¿Qué piensa de Osip Mandelstam?

La pregunta le viene directa, sin tiempo para prepararse y, como con toda probabilidad le hubiera ocurrido a cualquier otro, sin remedio lo azora. Ante ella no es capaz de articular una respuesta coherente o mínimamente digna. El suceso dará lugar a múltiples versiones e interpretaciones que mucho después recogerá meticulosamente Ismail Kadaré. Ciertamente, Pasternak no sale de ellas bien parado. Se le reprocha no haber sido capaz de decir nada en favor del poeta detenido. Pero estamos en junio de 1934. Ha sonado el teléfono y al descolgarlo, alguien que se ha identificado como Alexander Poskrebychev ha indicado que le pasa el aparato al camarada Stalin. Pasternak alcanza a balbucir que pertenecen a distintas corrientes poéticas y apenas se conocen. Tras oírlo, el omnipotente secretario general del Partido le reprocha ser un pésimo camarada y, según algunas versiones, le pone como ejemplo a los bolcheviques, quienes ―dice― jamás abandonan a los suyos. Extraña afirmación, anotaremos al margen, por parte de quien ha comenzado a liquidar a la vieja guardia del partido. A continuación cuelga el aparato. No hay más. Pasternak no ha tenido tiempo de recuperar la calma y ordenar mínimamente sus pensamientos antes de que el camarada Stalin lo fulmine con su desprecio.

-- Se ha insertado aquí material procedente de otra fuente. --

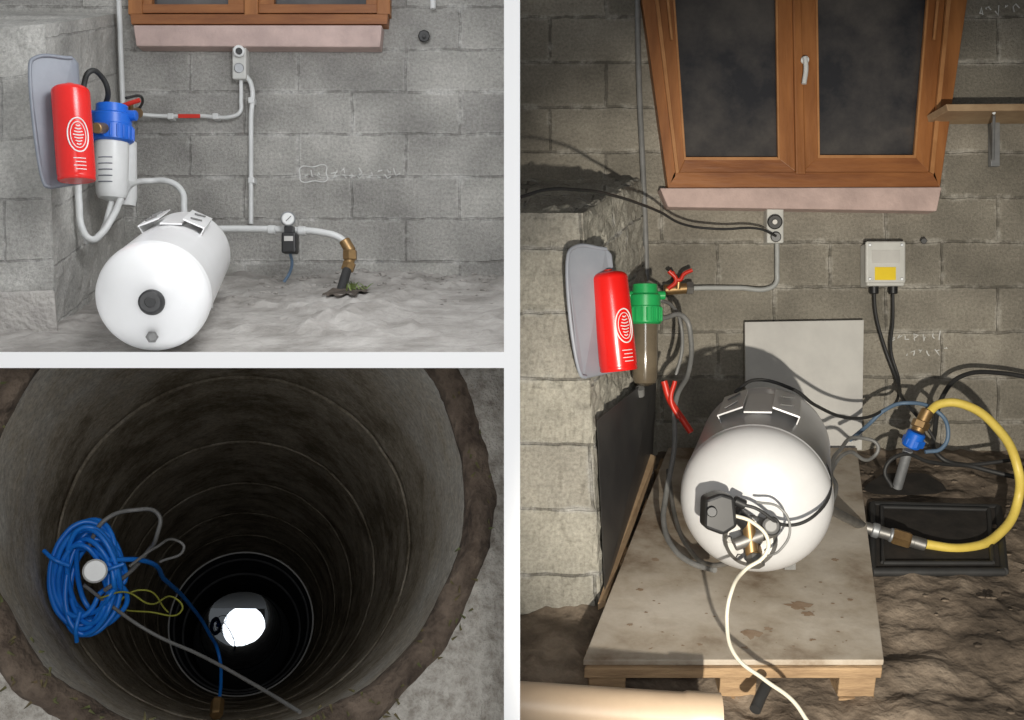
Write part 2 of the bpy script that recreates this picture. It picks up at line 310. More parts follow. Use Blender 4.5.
def filt(cx,top,bot,wd,d,headm,bowlm,name='water_filter_housing'):
    o=E(name); s=d/1000; r=wd*s/2; c=P(cx,top,d); H=(bot-top)*s; dn=Vector((.0,0,-1))
    lathe('cap',[(r*.5,0),(r*.9,.006),(r*.95,H*.10),(r*1.15,H*.12),(r*1.15,H*.22),(r*1.22,H*.23),(r*1.22,H*.38),(r*1.05,H*.40)],c,dn,headm,o,40)
    for i in range(20):
        g=2*math.pi*i/20; q=c+Vector((math.cos(g)*r*1.23,math.sin(g)*r*1.23,-H*.24)); cyl('rib_%d'%i,q,q+dn*H*.13,.0045,headm,o,8)
    lathe('bowl',[(r*.98,H*.38),(r*.96,H*.6),(r*.92,H*.92),(r*.8,H*.97),(r*.3,H)],c,dn,bowlm,o,40)
    cyl('port_left',c+Vector((-r*1.5,0,-H*.12)),c+Vector((r*1.5,0,-H*.12)),r*.32,headm,o)
    return o
filt(645,283,386,27,4.25,M['green'],M['bowl'])
tube('pipe_from_filter',[P(660,300,4.25),P(672,306,4.4),P(680,320,4.5),P(682,350,4.5),P(676,375,4.5)],.008,M['pvcg'])
tube('water_hose',[P(662,318,4.3),P(685,318,4.4),P(691,340,4.4),P(689,370,4.35),P(676,400,4.2),P(674,450,4.1),P(666,495,4.0),P(664,525,3.85),P(675,550,3.7),P(692,563,3.6),P(715,570,3.5)],.011,M['pvcg'])
tube('water_hose_braided',[P(668,470,4.1),P(676,520,3.9),P(690,550,3.7),P(712,565,3.5),P(735,562,3.42)],.009,M['steel'])
o=E('pipe_wrench')
T('handle_a',[(664,381),(670,400),(683,420),(691,432)],4.15,.014,M['redm'],o); T('handle_b',[(675,381),(671,400),(679,418)],4.13,.010,M['redm'],o)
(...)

Pasternak, claro está, es un poeta que de ninguna manera al escuchar el sonido del teléfono puede imaginar que la llamada provenga del mismísimo Stalin. Cómo puede este comparar su actitud con la de los disciplinados revolucionarios profesionales fortalecidos por una fe mesiánica y curtidos en la clandestinidad. Pero dejémoslo. No cabe esperar que de él venga la justicia. Con todo, ¿por qué llama a Pasternak? ¿Le interesa realmente lo que este opine? Cuesta imaginar que la respuesta pudiera influir de alguna manera en su decisión. Sin embargo, no podemos desechar por completo esa posibilidad. Nikolai Bujarin ―a quien hará fusilar en 1938, pero que en estos momentos aún mantiene una buena posición en el partido― intercederá por Mandelstam y conseguirá que su condena sea, al menos para lo usual en aquellos tiempos, benigna. Parece, pues, que por algún motivo Stalin se sentía en este caso predispuesto a la clemencia. Cuando lo detengan de nuevo, ya durante el Gran Terror, será imposible que alguien diga una palabra en su favor; es más, será imposible que alguien diga una palabra.